Any rule of damages which permits the recovery for losses beyond the first calf crop makes the selling defendant accept in some degree another variable, and that is the risk of the buying plaintiff's management.

Allowing recovery for consequential damages up to the first calf crop does permit plaintiffs to produce evidence to show the effect of the variables in the first year and does make defendant accept what may be inequities in the appraisal of those variables. It may seem arbitrary to hold that the uncertainties up to the first calf crop may be tolerated but that no matter what the proof is the uncertainties beyond that point will not be. At some point, however, the degree of uncertainty permitted becomes a question of law. The fact is that as to the first calf crop we deal with cows that were born and did live long enough to become fertile.

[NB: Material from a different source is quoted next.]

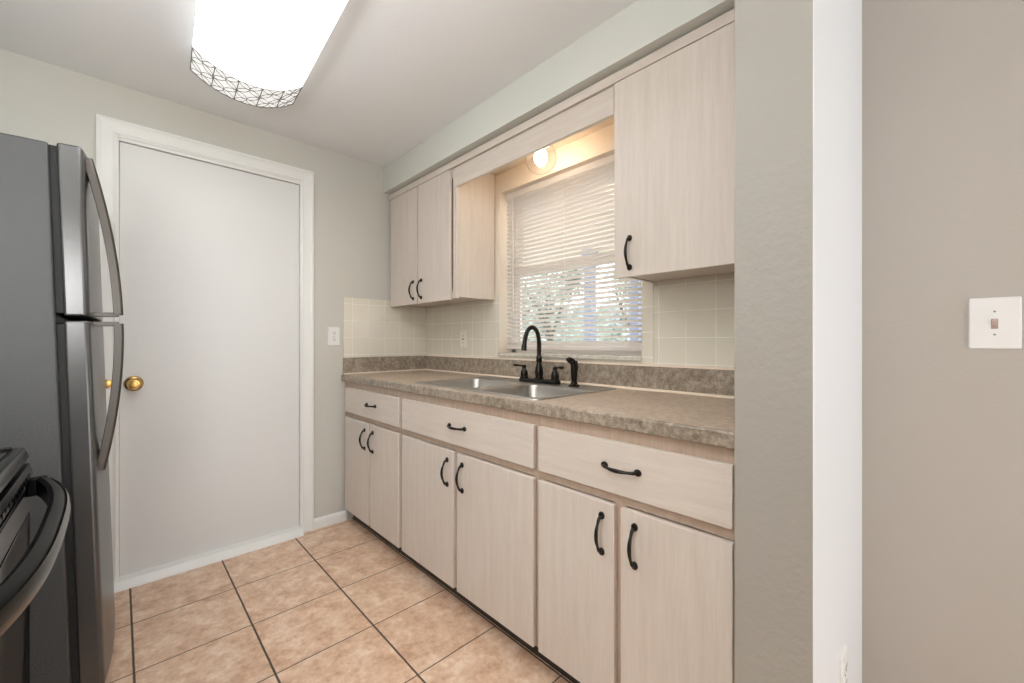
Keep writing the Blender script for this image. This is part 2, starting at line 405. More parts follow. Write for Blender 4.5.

In the case of the second calf crop we must project a supposititious calf into a period of supposititious fertility followed by a supposititiously successful breeding which is in turn followed by a supposititiously successful calving, and hence motherhood. *246 In my opinion the need for these suppositions is sufficient to warrant a distinction between the loss of the first calf crop and the loss of the second and to permit the line to be drawn where I have drawn it.

In the event of a new trial the jury will be so instructed.

NOTES

[1] I am not discussing a duty to cover but rather what persons in the ranching industry might reasonably foresee.